When building GDB for an embedded target, oftentimes there
will be an existing target configuration that is 'close enough' to
the desired configuration that rather than create a new config
triplet, you just reuse the existing one.

For example, we have an embedded target with *LOTS* of memory.
The processors are x86-64.  The file format is ELF.  The debug
information is DWARF.  The target is remote and we talk with a
GDB stub via TCP/IP.

And, other than displaced stepping, the x86_64-pc-linux-gnu configuration
appears to work just fine.

While we typically use a GDB that we have built with our changes in it,
it works just fine -- except for displaced stepping -- to use the GNU/Linux
distribution GDB.

Prior to GDB connecting to the stub we set non-stop and async.
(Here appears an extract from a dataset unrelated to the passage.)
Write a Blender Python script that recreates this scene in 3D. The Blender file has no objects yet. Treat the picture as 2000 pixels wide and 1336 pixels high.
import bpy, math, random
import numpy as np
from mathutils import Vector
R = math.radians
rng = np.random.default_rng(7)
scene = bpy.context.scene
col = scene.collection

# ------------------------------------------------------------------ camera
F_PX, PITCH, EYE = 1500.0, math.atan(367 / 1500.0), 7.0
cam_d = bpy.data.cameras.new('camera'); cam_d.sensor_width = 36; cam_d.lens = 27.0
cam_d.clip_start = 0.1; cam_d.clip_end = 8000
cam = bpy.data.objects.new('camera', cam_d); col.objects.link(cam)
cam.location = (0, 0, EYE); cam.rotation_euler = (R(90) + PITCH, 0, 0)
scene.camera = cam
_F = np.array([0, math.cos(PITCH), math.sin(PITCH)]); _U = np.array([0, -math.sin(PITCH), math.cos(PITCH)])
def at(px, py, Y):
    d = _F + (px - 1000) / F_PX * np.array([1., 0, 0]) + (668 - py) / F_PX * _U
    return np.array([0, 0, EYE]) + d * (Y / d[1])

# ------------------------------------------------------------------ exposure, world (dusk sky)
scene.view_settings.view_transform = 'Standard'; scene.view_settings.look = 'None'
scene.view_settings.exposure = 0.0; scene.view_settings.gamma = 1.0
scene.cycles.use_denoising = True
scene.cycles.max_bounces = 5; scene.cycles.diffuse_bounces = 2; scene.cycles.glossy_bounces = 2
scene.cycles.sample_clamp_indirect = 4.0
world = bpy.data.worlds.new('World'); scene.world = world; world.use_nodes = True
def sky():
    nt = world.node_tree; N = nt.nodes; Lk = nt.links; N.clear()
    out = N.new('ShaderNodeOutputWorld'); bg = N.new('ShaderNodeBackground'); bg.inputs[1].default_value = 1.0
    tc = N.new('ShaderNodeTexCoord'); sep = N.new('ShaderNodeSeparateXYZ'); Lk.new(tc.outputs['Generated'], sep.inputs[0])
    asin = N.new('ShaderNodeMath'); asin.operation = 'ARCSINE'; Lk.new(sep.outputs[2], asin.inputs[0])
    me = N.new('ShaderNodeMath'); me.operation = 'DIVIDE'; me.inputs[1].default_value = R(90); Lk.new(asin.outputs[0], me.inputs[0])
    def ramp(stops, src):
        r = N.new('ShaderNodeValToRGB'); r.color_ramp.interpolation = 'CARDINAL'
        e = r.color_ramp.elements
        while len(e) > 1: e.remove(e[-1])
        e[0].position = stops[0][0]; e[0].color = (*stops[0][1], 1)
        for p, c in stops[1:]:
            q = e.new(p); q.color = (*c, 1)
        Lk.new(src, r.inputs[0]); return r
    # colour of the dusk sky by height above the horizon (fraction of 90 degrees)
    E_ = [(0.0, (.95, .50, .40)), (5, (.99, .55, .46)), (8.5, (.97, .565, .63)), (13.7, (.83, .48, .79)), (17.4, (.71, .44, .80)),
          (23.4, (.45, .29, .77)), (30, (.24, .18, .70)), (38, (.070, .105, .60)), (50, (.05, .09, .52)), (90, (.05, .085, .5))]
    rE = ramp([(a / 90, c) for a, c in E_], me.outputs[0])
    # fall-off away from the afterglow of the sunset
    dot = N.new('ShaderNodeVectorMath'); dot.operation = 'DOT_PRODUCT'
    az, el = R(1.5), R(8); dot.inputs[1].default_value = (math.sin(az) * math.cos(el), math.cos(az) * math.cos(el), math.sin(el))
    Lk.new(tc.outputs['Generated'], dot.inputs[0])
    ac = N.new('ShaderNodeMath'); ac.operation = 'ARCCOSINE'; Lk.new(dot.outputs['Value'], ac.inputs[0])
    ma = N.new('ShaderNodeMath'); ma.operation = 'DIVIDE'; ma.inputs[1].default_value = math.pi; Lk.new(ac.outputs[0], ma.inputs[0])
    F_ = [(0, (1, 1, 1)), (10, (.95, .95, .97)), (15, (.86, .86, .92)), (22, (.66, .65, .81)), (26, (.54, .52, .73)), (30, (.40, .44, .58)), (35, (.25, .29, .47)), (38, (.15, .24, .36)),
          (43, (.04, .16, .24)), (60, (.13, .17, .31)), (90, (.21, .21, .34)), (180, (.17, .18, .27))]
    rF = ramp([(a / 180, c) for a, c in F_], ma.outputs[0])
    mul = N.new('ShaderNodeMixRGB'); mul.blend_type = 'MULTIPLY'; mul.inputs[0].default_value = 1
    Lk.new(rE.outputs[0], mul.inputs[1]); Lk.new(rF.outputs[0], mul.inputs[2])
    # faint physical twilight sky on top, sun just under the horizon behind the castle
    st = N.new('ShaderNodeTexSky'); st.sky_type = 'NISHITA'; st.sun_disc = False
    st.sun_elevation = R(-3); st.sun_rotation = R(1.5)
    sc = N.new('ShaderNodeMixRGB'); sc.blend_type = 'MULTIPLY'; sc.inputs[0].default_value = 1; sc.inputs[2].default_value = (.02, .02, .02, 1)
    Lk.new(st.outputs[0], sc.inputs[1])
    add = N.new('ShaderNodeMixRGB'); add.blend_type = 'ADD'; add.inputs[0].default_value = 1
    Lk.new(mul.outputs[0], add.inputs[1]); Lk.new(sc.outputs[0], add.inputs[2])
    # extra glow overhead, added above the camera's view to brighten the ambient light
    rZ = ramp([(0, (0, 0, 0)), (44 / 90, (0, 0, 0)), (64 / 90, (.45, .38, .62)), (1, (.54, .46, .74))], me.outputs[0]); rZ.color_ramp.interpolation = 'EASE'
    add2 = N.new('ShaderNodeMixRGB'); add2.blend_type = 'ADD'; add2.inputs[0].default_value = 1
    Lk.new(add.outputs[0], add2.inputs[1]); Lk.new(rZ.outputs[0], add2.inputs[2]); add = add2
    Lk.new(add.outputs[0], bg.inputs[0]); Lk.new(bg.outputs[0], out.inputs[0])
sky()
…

We don't have an auxillary vector and don't support qXfer:auxv:read.
If displaced stepping is on, GDB gets an error.  If it is off, it wants to
stop every thread.  We are in the kernel.  Stopping EVERY thread is a
REALLY bad idea.  One thread is servicing the tcp stack.  Stop it and there
goes the communication.  One thread is servicing the GDB requests.
Stop it and we're no longer listening to GDB.  One thread is providing
a heart-beat (amongst other things).  Stop it and the rest of the box
thinks we've gone south...

While adding support for qXfer is on the to-do list, it will be awhile
before it makes it to the top of the list.

Options that come to mind include:

. make the 'how' of displaced stepping user configurable on-the-fly.
    . options might include auxv, entry-point, user provided address,
      target provided address (via qSupported maybe)

. have GNU/Linux displaced stepping fallback to entry-point if auxv
  fails.

I would expect that for popular processors such as x86, powerpc, arm,
probably others, reusing an existing configuration would be common.

Anyone else have good solutions to this problem?